Thursday, February 18, 2010

Margin (Come to find out, it's not just for newsletters!)

16 Feb 2010

Nearly every time I create a newsletter for all of you, my “checker” sends it back with the phrase, “you need more margin (aka ‘white-space’) in your newsletter.” I dread this. I know it’s coming, because I extended my text and pictures further off the page than last time I submitted a newsletter format. And I've come to expect it. Ultimately, I just have too much good stuff to share with you and I try to fit it all onto one page! I can't imagine doing without any of it. But in the end, I have to admit that most of you would probably lay down my first draft newsletters without reading them, simply because you’d be too overwhelmed to know where to start.

It seems the same is true with life.
I’ve been reading a book called “Margin,” by Richard A. Swenson, for a few weeks now (thanks, Mom, for sending it!). As my kids in grade 3 got sick one after another, and as I realized the need to slow down (and make sure I didn’t become one of them), I used this book to convince myself it was ok to take time for myself. (Sad, I know… but true). Anyway, it’s been a good way of gaining perspective… and a good reminder for the good of saying “no.” And through it all, (though I’m now getting a lovely cold – hopefully not flu!), I’m realizing that slowing down also affords a unique opportunity to “lay down” - the stresses, burdens, worries, “failures,” and fears we pick up throughout the day - at the feet of Jesus.
Here are a couple of great quotes:

“We do not rest because our work is done; we rest because God commanded it and created us to have a need for it.” – Gordon McDonald

"Contentment is not only a good idea, it is our duty.
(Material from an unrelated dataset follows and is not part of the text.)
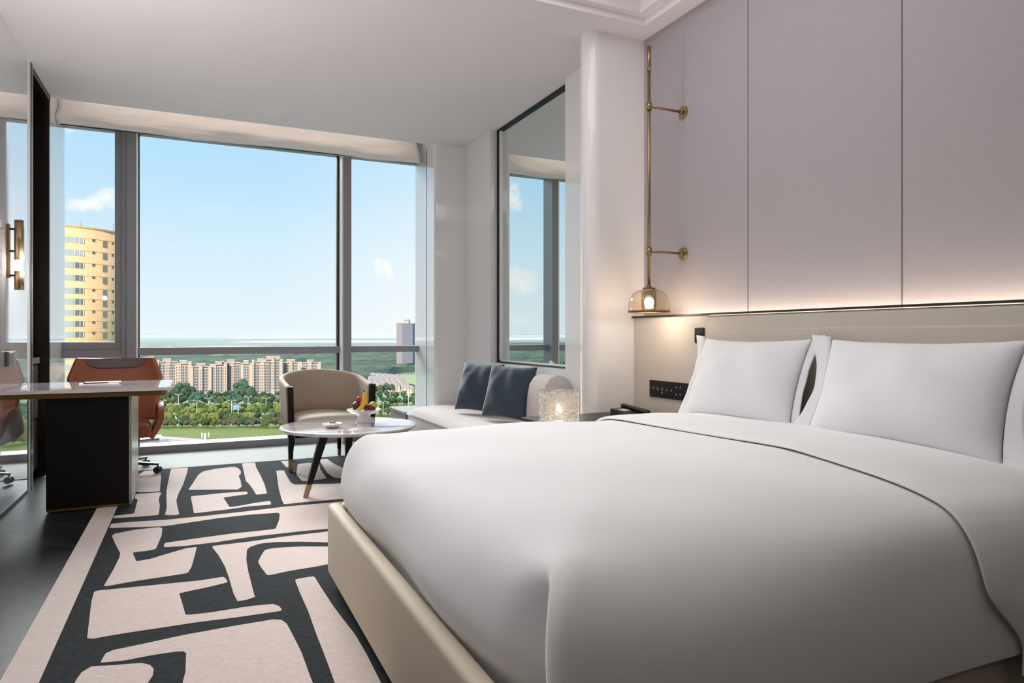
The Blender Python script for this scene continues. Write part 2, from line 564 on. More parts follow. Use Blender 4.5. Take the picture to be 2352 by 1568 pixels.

If God recommends something, we ought to do it. If God requires something, we must do it. As J. I. Packer has emphasized, contentment is both commended (“Godliness with contentment is great gain” – 1 Tim 6:6) and commanded (“Be content with what you have” – Heb 13:5)… Godliness is an attitude whereby we what we want is to please God. Contentment, explains J.I. Packer, “is essentially a matter of accepting from God’s hand what He sends because we know that He is good and therefore it is good.” Contentment is the freedom that comes when prosperity or poverty do not matter; to accept what we have and “to want but little,” as Thoreau advised. The more we choose contentment, the more God sets us free. The more He sets us free, the more we choose contentment." – Margin, by Richard A. Swenson, M.D.